• _Direction_:
Reproduce all the lines exactly as they stand, apart from the pictures.

• _Material to process_:
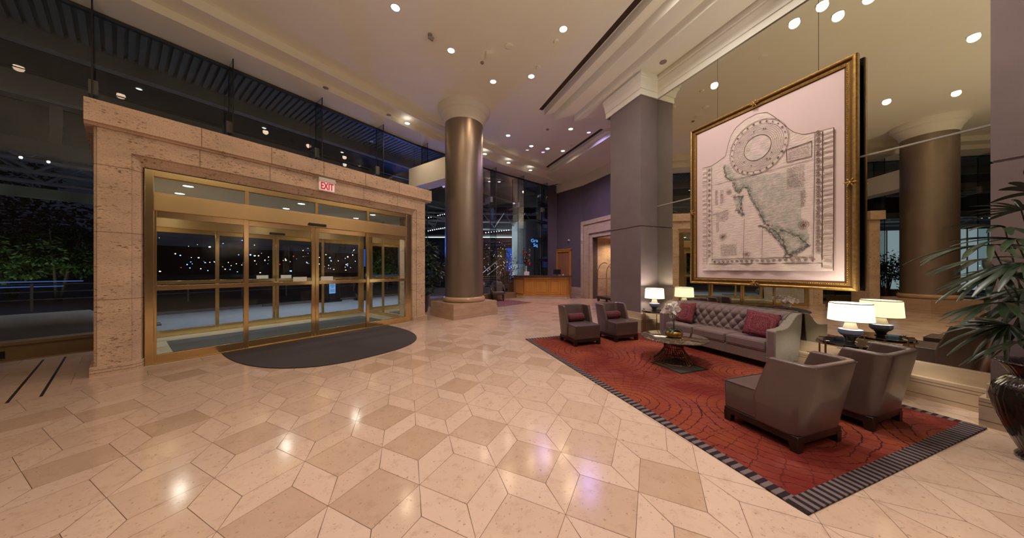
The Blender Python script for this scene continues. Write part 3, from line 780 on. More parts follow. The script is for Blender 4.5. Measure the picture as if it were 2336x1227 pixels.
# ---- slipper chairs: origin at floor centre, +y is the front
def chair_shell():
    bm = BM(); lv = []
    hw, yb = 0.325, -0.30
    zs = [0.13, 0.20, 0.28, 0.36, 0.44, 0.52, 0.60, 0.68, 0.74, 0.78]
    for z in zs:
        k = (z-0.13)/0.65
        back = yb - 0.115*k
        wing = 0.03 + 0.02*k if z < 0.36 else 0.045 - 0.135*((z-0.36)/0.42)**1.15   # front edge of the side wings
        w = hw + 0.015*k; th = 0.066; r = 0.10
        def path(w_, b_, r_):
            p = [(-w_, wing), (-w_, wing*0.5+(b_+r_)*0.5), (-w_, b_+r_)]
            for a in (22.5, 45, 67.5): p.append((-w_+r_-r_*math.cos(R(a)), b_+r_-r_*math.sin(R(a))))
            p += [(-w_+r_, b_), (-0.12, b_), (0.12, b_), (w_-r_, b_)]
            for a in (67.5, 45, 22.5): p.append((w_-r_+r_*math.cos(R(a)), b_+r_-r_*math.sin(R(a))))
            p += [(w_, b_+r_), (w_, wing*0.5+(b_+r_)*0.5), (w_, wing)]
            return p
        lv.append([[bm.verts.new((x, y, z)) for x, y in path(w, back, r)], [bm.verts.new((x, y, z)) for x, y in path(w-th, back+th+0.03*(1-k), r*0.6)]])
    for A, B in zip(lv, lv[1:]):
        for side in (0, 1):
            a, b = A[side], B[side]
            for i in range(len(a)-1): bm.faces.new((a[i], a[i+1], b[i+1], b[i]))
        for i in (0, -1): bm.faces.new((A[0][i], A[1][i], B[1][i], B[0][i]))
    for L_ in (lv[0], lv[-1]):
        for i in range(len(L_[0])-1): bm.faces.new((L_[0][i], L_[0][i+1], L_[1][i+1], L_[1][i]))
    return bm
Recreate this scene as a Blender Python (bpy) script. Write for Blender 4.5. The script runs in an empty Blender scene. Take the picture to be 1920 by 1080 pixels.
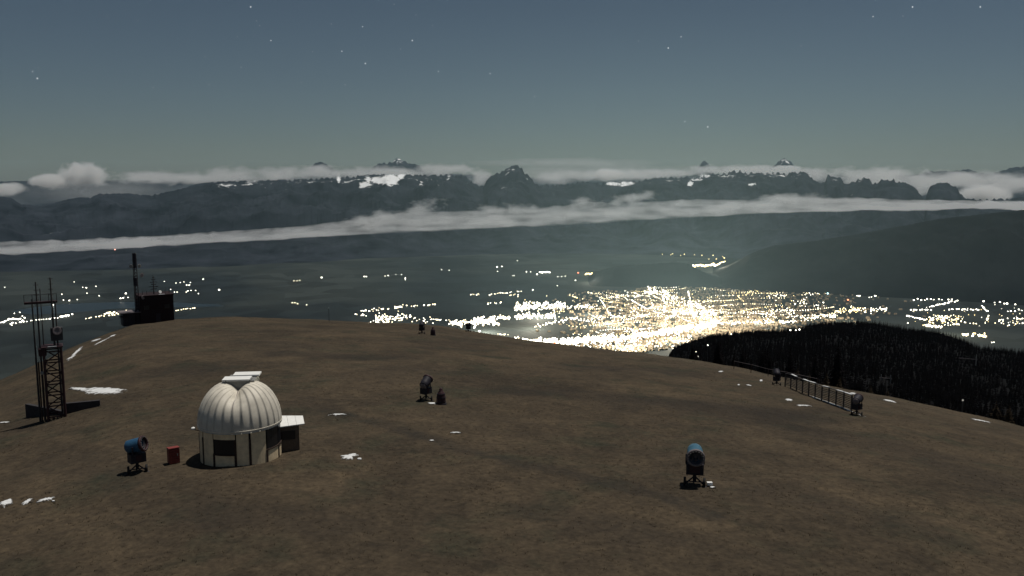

• _Problem solution_:
The Blender Python script for this scene continues. Write part 3, from line 780 on. More parts follow. The script is for Blender 4.5. Measure the picture as if it were 2336x1227 pixels.
# ---- slipper chairs: origin at floor centre, +y is the front
def chair_shell():
    bm = BM(); lv = []
    hw, yb = 0.325, -0.30
    zs = [0.13, 0.20, 0.28, 0.36, 0.44, 0.52, 0.60, 0.68, 0.74, 0.78]
    for z in zs:
        k = (z-0.13)/0.65
        back = yb - 0.115*k
        wing = 0.03 + 0.02*k if z < 0.36 else 0.045 - 0.135*((z-0.36)/0.42)**1.15   # front edge of the side wings
        w = hw + 0.015*k; th = 0.066; r = 0.10
        def path(w_, b_, r_):
            p = [(-w_, wing), (-w_, wing*0.5+(b_+r_)*0.5), (-w_, b_+r_)]
            for a in (22.5, 45, 67.5): p.append((-w_+r_-r_*math.cos(R(a)), b_+r_-r_*math.sin(R(a))))
            p += [(-w_+r_, b_), (-0.12, b_), (0.12, b_), (w_-r_, b_)]
            for a in (67.5, 45, 22.5): p.append((w_-r_+r_*math.cos(R(a)), b_+r_-r_*math.sin(R(a))))
            p += [(w_, b_+r_), (w_, wing*0.5+(b_+r_)*0.5), (w_, wing)]
            return p
        lv.append([[bm.verts.new((x, y, z)) for x, y in path(w, back, r)], [bm.verts.new((x, y, z)) for x, y in path(w-th, back+th+0.03*(1-k), r*0.6)]])
    for A, B in zip(lv, lv[1:]):
        for side in (0, 1):
            a, b = A[side], B[side]
            for i in range(len(a)-1): bm.faces.new((a[i], a[i+1], b[i+1], b[i]))
        for i in (0, -1): bm.faces.new((A[0][i], A[1][i], B[1][i], B[0][i]))
    for L_ in (lv[0], lv[-1]):
        for i in range(len(L_[0])-1): bm.faces.new((L_[0][i], L_[0][i+1], L_[1][i+1], L_[1][i]))
    return bm
Recreate this scene as a Blender Python (bpy) script. Write for Blender 4.5. The script runs in an empty Blender scene. Take the picture to be 1920 by 1080 pixels.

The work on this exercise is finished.